_Requirements_: Your task is to repeat the lines from the line with "Write the bpy" to the line with "COL = scene.collection", both ends included, and nothing else. Pictures stay out of the copy.

* Start Records *

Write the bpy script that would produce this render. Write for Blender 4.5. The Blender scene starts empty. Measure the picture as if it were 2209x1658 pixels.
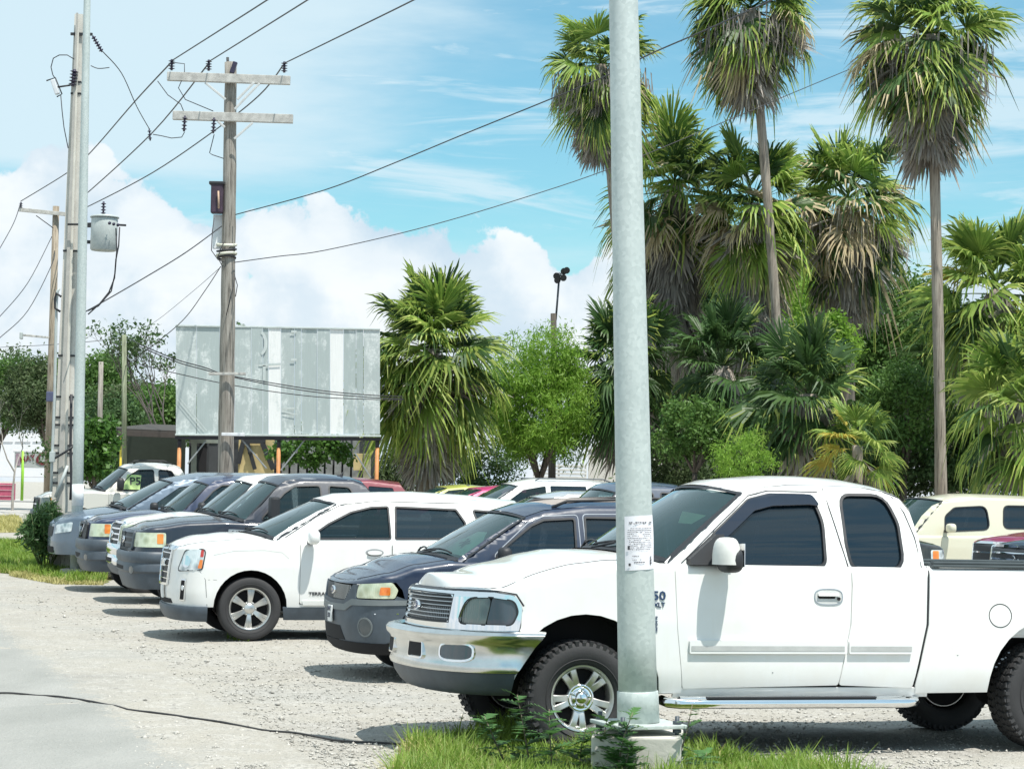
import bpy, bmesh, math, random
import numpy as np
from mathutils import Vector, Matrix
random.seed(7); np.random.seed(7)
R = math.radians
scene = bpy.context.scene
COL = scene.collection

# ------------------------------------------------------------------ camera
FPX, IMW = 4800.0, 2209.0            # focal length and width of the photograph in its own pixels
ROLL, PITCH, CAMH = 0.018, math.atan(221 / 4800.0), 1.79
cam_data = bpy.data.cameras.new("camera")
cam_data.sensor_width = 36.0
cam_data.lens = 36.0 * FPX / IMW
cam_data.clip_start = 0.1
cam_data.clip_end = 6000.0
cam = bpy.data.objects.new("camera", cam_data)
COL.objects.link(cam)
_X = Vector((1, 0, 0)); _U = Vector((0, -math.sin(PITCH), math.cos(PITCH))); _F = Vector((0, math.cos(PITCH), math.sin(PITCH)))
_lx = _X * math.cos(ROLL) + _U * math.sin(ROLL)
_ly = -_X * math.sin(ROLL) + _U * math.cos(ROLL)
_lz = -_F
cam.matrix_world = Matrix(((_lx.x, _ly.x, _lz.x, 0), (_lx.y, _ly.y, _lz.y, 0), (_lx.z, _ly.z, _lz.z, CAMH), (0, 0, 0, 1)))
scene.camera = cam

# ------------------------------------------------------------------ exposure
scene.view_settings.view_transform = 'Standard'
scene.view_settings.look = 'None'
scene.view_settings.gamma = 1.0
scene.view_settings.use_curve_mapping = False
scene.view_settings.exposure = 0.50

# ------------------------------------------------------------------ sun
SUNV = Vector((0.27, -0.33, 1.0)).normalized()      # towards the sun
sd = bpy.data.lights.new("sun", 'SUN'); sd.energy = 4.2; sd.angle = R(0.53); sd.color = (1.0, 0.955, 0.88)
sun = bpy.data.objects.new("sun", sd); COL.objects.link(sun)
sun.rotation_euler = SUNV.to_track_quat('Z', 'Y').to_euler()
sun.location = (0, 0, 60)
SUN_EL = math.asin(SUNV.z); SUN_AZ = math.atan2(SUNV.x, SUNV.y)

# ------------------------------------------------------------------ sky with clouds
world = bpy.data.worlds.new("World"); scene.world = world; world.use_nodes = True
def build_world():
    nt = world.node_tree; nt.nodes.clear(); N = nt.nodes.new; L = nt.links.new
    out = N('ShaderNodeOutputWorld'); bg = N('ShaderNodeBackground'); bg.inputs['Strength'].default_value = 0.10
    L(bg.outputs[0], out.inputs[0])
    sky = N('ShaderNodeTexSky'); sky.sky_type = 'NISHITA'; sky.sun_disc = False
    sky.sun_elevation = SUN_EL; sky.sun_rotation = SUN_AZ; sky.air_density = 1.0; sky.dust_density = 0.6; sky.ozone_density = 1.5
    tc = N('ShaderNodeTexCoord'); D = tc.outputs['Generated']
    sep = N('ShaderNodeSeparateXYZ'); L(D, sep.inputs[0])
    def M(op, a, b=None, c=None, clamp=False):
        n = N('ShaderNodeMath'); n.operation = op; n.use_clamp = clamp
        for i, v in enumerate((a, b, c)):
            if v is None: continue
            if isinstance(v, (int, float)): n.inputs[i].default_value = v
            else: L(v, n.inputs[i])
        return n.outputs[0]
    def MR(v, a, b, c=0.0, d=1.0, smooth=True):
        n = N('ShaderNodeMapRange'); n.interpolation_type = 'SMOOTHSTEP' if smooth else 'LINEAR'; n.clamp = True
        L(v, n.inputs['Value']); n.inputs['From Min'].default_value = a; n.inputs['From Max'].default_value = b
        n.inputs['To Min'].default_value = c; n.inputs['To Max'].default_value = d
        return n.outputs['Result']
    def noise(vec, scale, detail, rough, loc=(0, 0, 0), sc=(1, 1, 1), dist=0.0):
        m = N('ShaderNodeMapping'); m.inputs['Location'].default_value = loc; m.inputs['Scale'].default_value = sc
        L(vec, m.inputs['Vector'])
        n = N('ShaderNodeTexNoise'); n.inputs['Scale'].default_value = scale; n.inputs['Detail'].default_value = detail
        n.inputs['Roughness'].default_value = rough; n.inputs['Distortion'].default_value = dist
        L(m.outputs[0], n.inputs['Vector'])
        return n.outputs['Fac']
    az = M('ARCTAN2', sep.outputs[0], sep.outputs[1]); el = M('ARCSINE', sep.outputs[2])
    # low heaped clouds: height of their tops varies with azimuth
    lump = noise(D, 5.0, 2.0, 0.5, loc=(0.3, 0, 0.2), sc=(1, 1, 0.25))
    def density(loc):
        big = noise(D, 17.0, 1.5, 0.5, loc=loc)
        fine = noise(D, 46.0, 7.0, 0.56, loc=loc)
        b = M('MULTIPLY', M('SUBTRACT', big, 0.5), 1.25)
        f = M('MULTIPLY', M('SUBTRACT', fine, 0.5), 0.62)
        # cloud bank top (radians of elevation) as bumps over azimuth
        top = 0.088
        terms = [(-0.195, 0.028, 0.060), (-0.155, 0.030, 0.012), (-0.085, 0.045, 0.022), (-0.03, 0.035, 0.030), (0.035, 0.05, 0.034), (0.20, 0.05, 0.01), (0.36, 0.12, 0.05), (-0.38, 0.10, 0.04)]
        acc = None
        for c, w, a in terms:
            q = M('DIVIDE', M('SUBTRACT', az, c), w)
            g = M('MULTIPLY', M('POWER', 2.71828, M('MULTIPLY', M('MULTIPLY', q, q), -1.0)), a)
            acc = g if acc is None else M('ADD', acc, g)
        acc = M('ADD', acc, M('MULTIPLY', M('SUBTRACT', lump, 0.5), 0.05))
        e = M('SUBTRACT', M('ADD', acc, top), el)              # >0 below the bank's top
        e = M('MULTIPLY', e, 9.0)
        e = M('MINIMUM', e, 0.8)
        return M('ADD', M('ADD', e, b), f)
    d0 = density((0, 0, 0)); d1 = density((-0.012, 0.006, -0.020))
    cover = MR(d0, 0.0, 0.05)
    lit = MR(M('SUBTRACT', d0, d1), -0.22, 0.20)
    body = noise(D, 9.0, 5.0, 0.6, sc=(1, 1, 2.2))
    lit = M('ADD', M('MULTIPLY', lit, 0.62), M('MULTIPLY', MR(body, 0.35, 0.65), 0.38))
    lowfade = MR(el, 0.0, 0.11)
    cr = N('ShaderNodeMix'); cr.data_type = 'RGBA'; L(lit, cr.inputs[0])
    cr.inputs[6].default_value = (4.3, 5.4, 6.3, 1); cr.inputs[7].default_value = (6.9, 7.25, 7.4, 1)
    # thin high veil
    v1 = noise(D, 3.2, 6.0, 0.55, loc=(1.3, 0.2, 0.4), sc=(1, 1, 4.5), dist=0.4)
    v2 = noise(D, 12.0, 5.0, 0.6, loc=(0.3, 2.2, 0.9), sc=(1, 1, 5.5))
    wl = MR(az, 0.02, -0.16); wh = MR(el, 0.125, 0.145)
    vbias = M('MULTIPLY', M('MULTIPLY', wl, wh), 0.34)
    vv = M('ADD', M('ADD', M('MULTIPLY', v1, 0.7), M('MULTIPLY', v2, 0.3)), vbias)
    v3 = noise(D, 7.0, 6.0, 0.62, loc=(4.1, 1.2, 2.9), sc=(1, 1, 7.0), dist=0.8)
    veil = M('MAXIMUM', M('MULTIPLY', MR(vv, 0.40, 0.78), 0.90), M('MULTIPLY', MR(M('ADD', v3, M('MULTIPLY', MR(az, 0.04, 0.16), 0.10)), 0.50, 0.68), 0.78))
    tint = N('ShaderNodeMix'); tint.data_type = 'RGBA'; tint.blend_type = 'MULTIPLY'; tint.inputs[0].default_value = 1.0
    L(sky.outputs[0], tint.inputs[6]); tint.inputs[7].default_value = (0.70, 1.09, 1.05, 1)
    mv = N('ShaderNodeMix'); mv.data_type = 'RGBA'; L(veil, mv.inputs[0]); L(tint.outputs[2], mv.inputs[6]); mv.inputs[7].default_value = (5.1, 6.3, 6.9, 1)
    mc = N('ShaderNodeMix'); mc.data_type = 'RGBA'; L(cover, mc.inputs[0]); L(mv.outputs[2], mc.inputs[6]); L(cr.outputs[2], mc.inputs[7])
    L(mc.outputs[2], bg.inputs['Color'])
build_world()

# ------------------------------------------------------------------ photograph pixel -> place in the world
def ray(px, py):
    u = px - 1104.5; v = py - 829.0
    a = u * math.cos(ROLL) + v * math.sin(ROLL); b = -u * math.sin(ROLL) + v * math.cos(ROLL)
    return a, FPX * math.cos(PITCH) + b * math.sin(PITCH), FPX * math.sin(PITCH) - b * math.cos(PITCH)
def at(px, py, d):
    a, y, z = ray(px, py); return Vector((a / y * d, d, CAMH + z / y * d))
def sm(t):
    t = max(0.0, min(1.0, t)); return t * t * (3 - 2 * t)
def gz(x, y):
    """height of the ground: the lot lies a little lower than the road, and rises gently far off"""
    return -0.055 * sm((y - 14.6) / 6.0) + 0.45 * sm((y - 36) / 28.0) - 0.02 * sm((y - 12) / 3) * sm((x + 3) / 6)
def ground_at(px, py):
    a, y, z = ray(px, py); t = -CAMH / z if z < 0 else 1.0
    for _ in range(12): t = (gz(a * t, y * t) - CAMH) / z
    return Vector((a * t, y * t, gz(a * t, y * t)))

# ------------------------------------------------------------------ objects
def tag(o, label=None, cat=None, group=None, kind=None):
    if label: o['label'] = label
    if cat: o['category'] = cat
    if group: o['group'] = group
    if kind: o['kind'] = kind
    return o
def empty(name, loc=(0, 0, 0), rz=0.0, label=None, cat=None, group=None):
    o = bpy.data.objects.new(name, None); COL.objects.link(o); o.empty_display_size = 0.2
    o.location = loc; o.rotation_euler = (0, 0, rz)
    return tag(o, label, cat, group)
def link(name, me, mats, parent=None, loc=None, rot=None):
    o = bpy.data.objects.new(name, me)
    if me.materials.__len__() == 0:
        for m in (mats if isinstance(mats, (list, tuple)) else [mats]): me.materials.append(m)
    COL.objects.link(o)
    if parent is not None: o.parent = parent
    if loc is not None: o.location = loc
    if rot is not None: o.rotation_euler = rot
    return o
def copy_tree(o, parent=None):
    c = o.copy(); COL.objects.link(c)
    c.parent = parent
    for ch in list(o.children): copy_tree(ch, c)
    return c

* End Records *
* Start Records *

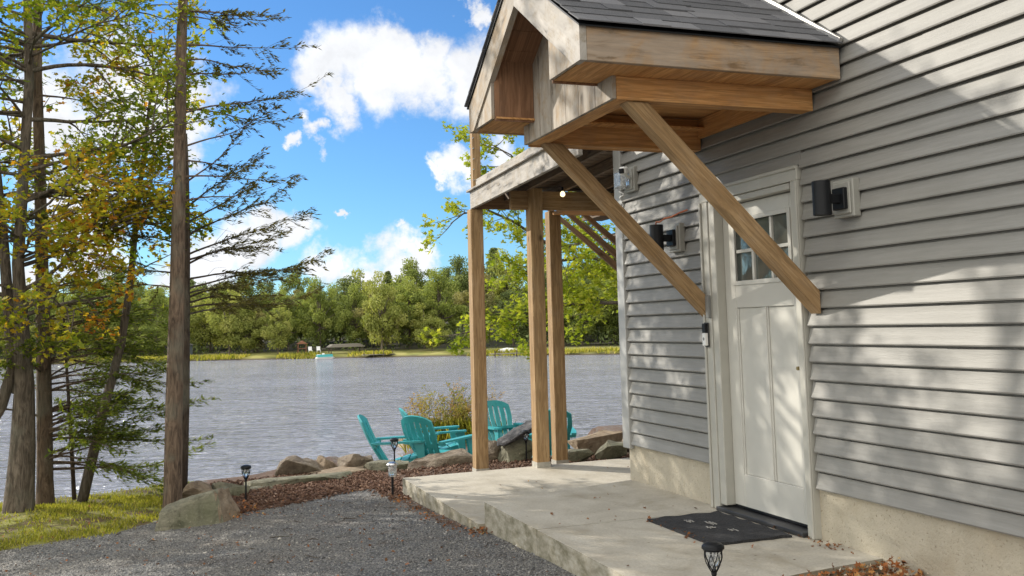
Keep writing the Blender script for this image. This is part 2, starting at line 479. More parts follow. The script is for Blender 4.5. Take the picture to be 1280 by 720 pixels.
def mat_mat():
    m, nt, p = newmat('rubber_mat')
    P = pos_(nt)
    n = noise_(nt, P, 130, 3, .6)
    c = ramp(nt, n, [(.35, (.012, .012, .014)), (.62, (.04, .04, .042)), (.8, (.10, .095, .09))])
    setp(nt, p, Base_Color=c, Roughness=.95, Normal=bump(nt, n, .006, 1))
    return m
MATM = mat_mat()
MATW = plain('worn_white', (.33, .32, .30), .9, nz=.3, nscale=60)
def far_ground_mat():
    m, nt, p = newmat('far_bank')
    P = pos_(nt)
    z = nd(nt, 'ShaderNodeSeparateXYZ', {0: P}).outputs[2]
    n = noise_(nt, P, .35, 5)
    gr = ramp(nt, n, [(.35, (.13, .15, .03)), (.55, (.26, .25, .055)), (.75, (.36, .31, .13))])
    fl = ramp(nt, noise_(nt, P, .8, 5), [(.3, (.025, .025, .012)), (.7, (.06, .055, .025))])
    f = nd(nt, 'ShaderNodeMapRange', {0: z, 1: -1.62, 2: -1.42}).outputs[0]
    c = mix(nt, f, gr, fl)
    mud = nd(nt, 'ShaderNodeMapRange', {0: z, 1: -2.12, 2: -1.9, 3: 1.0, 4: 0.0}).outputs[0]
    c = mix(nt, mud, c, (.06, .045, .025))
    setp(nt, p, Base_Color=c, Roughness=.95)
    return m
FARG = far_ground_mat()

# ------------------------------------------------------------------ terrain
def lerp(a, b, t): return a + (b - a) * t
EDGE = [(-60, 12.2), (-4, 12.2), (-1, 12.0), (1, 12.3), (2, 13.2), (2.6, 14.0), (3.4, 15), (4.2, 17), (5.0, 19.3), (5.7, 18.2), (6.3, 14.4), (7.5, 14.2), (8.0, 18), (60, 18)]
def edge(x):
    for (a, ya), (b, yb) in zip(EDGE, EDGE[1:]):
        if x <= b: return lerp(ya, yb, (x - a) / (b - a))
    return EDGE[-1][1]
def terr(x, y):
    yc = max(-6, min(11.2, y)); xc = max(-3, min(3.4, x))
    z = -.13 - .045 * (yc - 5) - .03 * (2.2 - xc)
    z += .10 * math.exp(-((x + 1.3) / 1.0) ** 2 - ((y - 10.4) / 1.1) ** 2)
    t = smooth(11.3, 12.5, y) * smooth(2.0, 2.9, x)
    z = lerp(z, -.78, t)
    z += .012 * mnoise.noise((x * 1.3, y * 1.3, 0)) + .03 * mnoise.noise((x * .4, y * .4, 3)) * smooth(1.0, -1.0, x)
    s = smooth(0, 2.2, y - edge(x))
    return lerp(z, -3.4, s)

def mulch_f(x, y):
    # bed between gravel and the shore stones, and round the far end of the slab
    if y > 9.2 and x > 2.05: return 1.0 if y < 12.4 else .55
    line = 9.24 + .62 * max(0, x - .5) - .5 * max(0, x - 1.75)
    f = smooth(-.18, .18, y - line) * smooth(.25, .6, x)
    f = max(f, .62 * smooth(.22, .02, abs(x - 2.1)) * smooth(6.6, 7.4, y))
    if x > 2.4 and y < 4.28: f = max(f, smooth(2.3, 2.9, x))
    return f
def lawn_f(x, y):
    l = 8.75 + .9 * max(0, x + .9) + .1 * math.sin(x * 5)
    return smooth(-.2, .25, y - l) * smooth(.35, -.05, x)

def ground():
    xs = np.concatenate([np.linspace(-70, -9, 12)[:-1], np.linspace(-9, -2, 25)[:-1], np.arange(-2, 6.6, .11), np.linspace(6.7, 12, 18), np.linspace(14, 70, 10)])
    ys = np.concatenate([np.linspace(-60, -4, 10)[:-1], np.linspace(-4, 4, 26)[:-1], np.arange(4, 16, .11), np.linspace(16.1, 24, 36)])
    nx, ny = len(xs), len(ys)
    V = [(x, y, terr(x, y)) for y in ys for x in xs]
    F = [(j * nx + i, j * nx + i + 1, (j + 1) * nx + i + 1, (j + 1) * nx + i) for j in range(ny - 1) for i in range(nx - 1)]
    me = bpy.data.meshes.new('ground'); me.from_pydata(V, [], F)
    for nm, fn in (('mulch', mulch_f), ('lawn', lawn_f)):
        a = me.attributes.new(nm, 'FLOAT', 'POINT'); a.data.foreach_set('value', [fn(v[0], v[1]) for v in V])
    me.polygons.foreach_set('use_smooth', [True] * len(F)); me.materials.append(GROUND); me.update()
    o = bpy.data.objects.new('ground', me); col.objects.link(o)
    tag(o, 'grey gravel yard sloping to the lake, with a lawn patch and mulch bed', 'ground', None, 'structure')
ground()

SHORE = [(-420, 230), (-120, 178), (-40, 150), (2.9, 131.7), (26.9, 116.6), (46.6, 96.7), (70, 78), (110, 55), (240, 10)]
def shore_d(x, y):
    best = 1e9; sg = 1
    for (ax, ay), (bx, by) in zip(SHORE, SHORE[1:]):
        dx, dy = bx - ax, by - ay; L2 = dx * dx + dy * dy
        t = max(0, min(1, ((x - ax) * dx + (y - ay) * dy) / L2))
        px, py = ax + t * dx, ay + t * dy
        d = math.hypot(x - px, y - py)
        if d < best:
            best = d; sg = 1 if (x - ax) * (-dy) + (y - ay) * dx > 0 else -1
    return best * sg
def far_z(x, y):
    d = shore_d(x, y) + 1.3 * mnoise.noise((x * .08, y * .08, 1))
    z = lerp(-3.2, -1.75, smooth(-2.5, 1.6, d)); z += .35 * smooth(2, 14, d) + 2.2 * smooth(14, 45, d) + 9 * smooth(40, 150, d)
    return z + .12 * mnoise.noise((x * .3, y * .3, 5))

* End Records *

_Answer to the problem_:
Write the bpy script that would produce this render. Write for Blender 4.5. The Blender scene starts empty. Measure the picture as if it were 2209x1658 pixels.
import bpy, bmesh, math, random
import numpy as np
from mathutils import Vector, Matrix
random.seed(7); np.random.seed(7)
R = math.radians
scene = bpy.context.scene
COL = scene.collection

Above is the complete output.